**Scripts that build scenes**
____

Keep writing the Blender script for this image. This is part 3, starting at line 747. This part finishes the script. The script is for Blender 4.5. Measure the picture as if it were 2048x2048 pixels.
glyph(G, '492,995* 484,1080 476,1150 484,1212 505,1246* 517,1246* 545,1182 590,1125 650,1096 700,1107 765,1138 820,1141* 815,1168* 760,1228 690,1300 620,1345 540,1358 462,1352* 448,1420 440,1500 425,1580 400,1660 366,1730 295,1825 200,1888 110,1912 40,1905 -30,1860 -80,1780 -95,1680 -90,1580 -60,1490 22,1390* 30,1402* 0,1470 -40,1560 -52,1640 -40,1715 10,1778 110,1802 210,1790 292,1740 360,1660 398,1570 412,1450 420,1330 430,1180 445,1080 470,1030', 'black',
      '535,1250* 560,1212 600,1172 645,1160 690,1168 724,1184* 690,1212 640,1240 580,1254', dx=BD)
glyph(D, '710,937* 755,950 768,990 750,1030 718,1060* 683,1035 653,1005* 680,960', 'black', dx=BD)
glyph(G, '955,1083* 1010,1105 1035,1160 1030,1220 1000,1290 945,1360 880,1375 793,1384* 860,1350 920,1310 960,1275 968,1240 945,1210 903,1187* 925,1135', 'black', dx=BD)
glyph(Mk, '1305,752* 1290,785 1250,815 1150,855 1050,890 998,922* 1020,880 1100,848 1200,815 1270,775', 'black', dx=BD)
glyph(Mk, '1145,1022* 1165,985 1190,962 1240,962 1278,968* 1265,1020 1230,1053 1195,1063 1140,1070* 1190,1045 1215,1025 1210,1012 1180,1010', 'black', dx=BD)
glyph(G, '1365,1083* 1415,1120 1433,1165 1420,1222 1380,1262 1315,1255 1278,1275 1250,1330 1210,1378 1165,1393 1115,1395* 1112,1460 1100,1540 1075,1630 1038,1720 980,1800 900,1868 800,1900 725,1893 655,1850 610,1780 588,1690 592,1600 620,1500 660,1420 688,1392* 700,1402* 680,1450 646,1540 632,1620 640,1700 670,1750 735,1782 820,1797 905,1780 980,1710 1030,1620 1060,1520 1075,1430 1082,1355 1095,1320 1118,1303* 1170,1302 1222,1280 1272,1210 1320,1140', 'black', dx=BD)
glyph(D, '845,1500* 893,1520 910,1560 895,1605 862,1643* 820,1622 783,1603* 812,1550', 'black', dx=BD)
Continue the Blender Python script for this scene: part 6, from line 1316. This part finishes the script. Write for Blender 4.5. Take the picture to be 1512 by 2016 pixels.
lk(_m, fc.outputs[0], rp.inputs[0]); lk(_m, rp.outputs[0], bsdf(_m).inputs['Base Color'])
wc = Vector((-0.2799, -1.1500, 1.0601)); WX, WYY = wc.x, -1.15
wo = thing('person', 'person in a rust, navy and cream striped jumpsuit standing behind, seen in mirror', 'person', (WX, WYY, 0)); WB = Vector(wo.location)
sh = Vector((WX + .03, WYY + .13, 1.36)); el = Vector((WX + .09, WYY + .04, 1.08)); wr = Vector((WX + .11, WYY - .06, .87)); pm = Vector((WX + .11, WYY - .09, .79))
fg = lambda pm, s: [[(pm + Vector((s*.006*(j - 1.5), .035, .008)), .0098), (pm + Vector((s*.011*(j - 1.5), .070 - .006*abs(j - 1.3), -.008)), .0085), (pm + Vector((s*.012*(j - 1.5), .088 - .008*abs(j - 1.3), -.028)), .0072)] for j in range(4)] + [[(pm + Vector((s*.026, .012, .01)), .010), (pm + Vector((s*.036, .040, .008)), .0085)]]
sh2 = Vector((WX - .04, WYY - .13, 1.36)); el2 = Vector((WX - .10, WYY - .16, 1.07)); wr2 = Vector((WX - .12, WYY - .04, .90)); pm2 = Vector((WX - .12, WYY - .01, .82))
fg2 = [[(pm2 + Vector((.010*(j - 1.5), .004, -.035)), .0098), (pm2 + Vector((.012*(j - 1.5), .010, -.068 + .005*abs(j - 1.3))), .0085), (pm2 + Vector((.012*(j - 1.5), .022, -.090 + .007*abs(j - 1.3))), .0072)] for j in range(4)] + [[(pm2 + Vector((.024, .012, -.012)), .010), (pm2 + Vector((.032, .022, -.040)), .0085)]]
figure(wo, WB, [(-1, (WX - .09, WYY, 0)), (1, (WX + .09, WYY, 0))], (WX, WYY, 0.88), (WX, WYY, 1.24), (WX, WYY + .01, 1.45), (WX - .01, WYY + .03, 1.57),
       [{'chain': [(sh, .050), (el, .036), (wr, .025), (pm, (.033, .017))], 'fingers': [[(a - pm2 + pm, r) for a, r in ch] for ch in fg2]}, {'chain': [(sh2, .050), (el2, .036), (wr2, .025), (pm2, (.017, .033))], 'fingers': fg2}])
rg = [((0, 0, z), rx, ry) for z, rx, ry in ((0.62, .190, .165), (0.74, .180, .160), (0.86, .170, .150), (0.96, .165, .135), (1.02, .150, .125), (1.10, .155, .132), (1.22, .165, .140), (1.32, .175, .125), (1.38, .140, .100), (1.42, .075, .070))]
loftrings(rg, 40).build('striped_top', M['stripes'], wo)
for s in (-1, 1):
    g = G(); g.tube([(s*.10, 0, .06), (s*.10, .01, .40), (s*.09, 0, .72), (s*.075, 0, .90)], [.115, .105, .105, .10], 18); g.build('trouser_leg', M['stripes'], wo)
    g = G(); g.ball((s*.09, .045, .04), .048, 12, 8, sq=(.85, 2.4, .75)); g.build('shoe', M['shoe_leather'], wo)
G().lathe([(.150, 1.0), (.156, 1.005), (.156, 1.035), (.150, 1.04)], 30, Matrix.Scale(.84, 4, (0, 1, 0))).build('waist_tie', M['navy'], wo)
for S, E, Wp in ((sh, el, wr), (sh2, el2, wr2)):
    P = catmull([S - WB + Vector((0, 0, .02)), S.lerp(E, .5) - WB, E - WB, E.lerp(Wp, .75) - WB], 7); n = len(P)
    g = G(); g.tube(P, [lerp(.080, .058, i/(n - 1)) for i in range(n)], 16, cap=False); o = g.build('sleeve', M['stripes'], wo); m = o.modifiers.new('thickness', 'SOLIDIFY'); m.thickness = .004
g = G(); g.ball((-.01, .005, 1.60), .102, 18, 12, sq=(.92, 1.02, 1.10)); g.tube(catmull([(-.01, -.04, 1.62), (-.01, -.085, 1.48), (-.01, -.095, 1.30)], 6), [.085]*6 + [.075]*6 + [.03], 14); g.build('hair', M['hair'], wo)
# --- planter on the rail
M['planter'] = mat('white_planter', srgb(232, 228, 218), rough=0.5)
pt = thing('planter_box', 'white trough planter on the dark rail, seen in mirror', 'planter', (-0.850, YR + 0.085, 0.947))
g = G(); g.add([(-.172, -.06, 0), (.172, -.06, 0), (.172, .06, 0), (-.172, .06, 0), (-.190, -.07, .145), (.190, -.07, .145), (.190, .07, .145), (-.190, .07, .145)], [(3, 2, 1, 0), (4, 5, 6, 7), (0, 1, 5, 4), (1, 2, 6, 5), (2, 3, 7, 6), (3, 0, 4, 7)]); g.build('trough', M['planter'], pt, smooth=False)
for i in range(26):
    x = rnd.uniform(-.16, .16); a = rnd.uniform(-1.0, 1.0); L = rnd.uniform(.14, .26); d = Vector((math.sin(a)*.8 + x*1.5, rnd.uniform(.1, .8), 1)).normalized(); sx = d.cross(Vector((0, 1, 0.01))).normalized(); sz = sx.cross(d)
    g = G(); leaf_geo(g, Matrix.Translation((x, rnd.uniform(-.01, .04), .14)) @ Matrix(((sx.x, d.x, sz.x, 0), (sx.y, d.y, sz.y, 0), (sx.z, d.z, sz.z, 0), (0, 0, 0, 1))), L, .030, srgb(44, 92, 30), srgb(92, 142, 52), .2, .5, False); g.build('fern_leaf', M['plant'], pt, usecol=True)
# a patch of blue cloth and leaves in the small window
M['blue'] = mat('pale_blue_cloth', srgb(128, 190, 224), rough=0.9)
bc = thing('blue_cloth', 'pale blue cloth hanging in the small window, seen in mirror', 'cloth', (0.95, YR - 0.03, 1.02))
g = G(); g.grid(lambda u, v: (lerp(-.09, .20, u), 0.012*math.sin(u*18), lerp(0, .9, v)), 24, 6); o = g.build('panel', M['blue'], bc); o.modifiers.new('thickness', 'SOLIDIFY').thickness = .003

____

**Given instruction**
All lines in the data that contain the word "finishes" should be copied.

**Correct result**
Keep writing the Blender script for this image. This is part 3, starting at line 747. This part finishes the script. The script is for Blender 4.5. Measure the picture as if it were 2048x2048 pixels.
Continue the Blender Python script for this scene: part 6, from line 1316. This part finishes the script. Write for Blender 4.5. Take the picture to be 1512 by 2016 pixels.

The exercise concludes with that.